Influence of Fibers on the Flow Through the Hot-End in Material Extrusion Additive Manufacturing

Abstract

Advancements in material extrusion additive manufacturing are driven by the need of fast production of high-quality parts. A key innovation was the introduction of short fibers into the built filament, which substantially improve the strength of manufactured components. However, the presence of fibers also affects the viscosity and thermal conductivity of the filament, which are important parameters for the extrusion flow and thus the maximum printing speed. In this paper, we numerically study the effect of fibers on the polymer flow and pressure drop inside the nozzle, which determines the maximum extrusion rate.

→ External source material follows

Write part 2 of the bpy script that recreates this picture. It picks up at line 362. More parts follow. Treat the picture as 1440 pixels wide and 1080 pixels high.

The thermoplastic polymer flow is simulated with a non-isothermal computational fluid dynamics model and the inclusion of fibers is treated with a continuum approach. The simulations are performed for ABS polymer with short carbon fibers, however, other thermoplastic systems with short fibers (e.g. glass, wood, or nylon) can be integrated into the model. The model provides a virtual window into the process and illustrates that while fibers increase the viscosity of the filament and the pressure drop, they also improve the thermal conductivity and lead to faster melting of the polymer, which has an opposite effect on the pressure drop. Finally, the model quantifies the relationship between the fiber volume fraction and the maximum extrusion rate.